Less than 1.070 starting gravity, I usually don't rack to secondary, unless I'm adding fruit or something.
Greater than 1.070, I rack to a secondary. I don't have a particular timetable as to when to rack it though. I travel a lot for business, so my work schedule usually dictates it. In a perfect world though, I'd rack it at about 75% to 80% through the fermentation.
As an example, if I brewed a batch with a theoretical starting gravity of 1.100 and an expected finishing gravity of 1.020, my expected total drop in gravity through fermentation would be 1.100 - 1.020 = .080. I would multiply the expected drop of .080 x 75% = .060 drop to my rack to secondary. Thus, I would rack to secondary at 1.040 gravity. 1.100 - .060 = 1.040.
Examples, from what I have currently going:
I have 18 gallons of beer in fermentation right now.
13 gallons were racked to secondary.
8 gallons because that one had cacao nibs, vannilla beans and syrah grape pumice in the secondary. It was also aged in a bourbon barrell for 9 months. It was a club brew of two different beers (a RIS and a Belgian Strong), so all of us racked to secondary. Mine (8 gallons of the RIS) was racked about 80% of the way through the expected gravity drop. We all met at a friends house and racked them to the bourbon barrell, so they were racked three time (to a secondary, then to the bourbon barrell and then each of us got our share racked back to our kegs/carboys at the end of the barrell aging time).
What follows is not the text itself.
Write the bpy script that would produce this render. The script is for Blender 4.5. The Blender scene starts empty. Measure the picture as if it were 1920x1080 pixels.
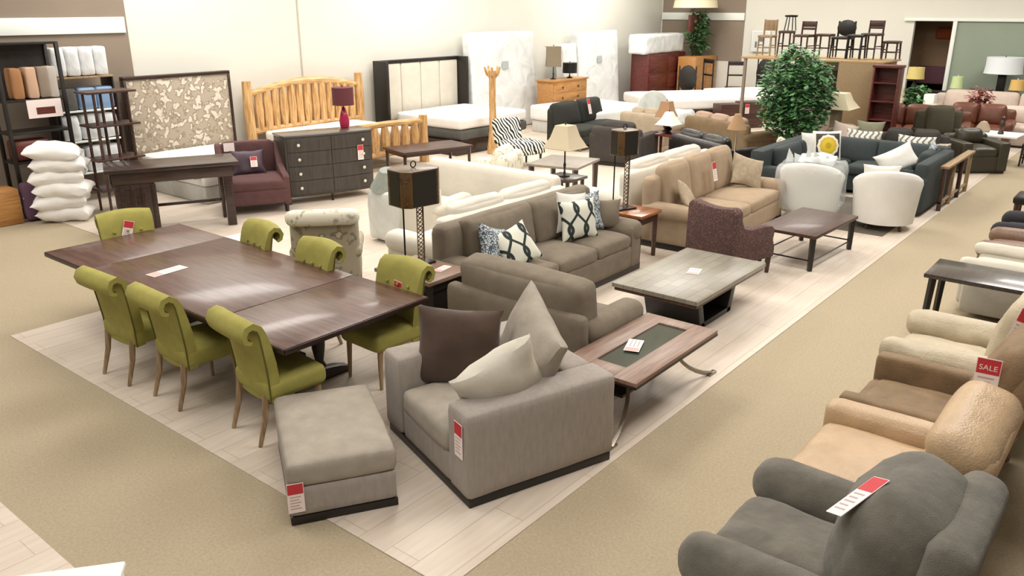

Some of this will be bottled as is, which is a clean beer. Some of it will be saved to blend with the Oud Bruin or one of the two sours I'm creating for the Oud Bruin (described below).
5 gallons is an Oud Bruin on 9 lbs. of fruit. I racked the beer onto the fruit for the secondary and left it on the fruit for two months. It's now aging, before I create an unfruited soured version to blend it with.
I have 5 gallons in primary that had spices (ginger, allspice, cinnamon and clove) at the end of the boil. It's about 90% of the way through fermentation (bubbling about once every 2 minutes or so). It will be racked to secondary today, as it had a starting gravity of 1.087. I've recently raised the temperature on this one from 64F to 70F.
I don't have pure oxygen, as I use an aquarium pump with a diffusion stone. I give my wort 30 minutes of time with the aquarium pump for oxygenation. I also am religious about adding yeast nutrient with 10 minutes left in the boil, no matter what beer I'm brewing.